In a statement released on 7 October 2021, the Group said these results reflect its continued improvement in its overall competitive market position, further explaining that its strategic objective of being an advice-led firm, with a strong focus on technology to enhance client experience, enabled it to achieve these results despite prevailing conditions. In support of the group’s long-term business objective to grow its own talent, it has continued to make significant investments in newly qualified graduates.
Capital management and dividend
PSG Konsult said its capital cover ratio increased to 233% (2020: 208%), based on the latest insurance group return, and comfortably exceeds the 100% minimum. “Our financial performance and prudent approach to investing shareholder assets continue to ensure that the group is in a strong financial position with excellent liquidity. The group’s long-term credit rating was upgraded by Global Credit Rating Company during July 2021 to A+(ZA), while the short-term credit rating was affirmed at A1(ZA), with a Stable Outlook.
The increase in the group’s capital cover ratio and the credit rating upgrade underscores our ability to incrementally improve our financial position and highlight the group’s resilience, notwithstanding the current economic environment.
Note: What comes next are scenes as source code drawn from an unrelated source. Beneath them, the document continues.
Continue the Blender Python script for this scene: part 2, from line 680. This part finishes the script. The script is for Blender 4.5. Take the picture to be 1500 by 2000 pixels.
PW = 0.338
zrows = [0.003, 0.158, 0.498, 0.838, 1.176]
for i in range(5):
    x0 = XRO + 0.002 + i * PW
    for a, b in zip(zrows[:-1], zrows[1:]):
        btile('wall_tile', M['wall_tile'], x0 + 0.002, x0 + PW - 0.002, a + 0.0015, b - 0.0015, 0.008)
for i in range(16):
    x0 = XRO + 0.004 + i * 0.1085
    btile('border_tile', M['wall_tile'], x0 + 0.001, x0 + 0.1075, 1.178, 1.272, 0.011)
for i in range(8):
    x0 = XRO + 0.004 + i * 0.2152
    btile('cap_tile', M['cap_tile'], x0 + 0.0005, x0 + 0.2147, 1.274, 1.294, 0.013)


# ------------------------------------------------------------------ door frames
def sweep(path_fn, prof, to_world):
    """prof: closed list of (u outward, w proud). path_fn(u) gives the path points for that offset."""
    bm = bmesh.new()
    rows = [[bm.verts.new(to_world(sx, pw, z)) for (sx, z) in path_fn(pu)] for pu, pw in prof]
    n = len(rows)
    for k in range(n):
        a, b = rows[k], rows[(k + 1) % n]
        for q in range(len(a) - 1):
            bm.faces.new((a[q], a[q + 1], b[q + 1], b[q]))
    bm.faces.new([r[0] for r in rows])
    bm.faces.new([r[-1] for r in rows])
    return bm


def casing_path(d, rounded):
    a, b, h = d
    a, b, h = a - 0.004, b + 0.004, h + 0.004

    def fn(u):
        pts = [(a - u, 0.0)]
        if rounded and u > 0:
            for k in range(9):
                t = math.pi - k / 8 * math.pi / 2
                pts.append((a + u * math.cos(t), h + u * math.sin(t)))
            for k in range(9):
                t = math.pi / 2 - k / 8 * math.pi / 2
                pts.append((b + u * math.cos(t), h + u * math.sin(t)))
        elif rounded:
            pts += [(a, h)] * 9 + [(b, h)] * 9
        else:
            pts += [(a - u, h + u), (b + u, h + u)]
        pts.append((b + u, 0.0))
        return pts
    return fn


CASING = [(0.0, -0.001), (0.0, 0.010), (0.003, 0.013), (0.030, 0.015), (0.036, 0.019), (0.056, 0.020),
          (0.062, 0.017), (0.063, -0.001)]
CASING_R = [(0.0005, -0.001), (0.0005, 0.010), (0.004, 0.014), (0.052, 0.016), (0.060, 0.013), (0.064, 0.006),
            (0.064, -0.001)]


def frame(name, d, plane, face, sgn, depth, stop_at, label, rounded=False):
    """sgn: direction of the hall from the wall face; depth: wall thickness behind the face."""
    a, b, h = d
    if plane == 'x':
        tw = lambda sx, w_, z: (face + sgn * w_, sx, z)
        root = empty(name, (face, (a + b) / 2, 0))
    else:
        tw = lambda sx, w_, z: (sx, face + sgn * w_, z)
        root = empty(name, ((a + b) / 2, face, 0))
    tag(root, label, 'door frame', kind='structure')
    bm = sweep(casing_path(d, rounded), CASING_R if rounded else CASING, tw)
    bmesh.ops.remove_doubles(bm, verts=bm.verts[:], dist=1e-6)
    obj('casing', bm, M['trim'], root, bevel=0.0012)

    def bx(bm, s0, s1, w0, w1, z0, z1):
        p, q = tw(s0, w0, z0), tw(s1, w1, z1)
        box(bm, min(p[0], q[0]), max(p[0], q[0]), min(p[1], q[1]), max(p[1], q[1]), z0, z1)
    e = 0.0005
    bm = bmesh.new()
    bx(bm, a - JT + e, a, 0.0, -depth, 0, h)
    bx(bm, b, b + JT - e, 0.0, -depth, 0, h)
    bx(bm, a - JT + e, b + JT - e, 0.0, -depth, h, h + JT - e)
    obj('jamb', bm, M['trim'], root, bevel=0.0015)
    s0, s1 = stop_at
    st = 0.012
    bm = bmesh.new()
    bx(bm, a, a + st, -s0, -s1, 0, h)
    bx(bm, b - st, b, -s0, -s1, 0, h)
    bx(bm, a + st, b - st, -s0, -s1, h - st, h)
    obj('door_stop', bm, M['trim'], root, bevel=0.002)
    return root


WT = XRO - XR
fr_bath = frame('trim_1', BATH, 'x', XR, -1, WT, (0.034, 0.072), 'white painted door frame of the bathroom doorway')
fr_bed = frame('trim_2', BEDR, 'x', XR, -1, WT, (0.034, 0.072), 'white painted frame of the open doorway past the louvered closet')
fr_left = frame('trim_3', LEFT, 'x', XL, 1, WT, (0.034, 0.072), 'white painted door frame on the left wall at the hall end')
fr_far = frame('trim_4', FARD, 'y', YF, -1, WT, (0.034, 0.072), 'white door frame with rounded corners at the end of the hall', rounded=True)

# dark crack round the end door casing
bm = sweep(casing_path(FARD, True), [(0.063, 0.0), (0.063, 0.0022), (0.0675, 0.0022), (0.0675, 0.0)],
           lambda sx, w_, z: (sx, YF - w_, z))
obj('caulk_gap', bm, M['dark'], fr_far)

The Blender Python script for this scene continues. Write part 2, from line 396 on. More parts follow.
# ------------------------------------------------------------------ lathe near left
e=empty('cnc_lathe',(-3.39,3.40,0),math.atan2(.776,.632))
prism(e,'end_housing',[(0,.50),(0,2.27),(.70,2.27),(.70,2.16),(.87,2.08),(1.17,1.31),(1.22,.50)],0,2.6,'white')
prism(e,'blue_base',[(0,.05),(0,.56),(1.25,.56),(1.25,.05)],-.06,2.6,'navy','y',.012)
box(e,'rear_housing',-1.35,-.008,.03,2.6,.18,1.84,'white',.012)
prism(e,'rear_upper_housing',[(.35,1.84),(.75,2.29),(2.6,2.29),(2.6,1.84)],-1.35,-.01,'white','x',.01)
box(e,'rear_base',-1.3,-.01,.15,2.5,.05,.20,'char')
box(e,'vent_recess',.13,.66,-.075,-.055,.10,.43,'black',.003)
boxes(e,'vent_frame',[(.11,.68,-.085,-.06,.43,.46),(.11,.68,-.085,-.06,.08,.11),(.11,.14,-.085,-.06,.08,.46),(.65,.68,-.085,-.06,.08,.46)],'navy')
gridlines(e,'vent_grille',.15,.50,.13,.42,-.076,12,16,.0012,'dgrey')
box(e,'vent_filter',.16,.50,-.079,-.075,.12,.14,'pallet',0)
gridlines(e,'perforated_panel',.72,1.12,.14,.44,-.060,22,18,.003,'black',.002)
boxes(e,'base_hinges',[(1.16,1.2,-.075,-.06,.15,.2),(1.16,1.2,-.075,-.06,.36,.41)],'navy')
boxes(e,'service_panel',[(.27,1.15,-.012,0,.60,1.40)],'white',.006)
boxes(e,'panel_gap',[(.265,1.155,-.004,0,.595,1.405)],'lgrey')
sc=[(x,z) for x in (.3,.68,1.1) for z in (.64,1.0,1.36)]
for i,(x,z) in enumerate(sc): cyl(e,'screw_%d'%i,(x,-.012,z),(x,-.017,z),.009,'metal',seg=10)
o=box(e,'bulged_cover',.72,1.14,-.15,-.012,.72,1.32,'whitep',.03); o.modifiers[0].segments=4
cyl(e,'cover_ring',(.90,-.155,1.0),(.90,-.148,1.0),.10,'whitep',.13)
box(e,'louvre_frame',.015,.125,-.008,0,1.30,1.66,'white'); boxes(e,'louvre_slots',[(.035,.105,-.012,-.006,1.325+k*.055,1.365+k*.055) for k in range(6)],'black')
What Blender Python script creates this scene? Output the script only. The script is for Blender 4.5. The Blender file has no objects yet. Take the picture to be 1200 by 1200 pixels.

PSG Konsult continues to generate strong cash flows which gives us various options to optimise our capital structure and risk-adjusted returns to shareholders.”
The Group said during the period, it repurchased and canceled 7.2 million shares at a cost of R80.4 million, and its board decided to declare an interim gross dividend of 10.0 cents per share from income reserves for the six months ended 31 August 2021 (2020: 8.0 cents per share) reflecting the group’s strong financial position and confidence in its prospects. The group further explained that its dividend pay-out ratio remains between 40% to 50% of full-year earnings.
It said it had however changed the basis of the pay-out ratio to recurring headline earnings excluding intangible asset amortisation, a metric that it deems better aligned to the group’s cash generated earnings.
Looking forward
The group said it remains confident about the prospects for growth, with a focus on organic growth and optimising shareholder returns. “We will continue to monitor local and global events, and the associated impact on our clients and other stakeholders”.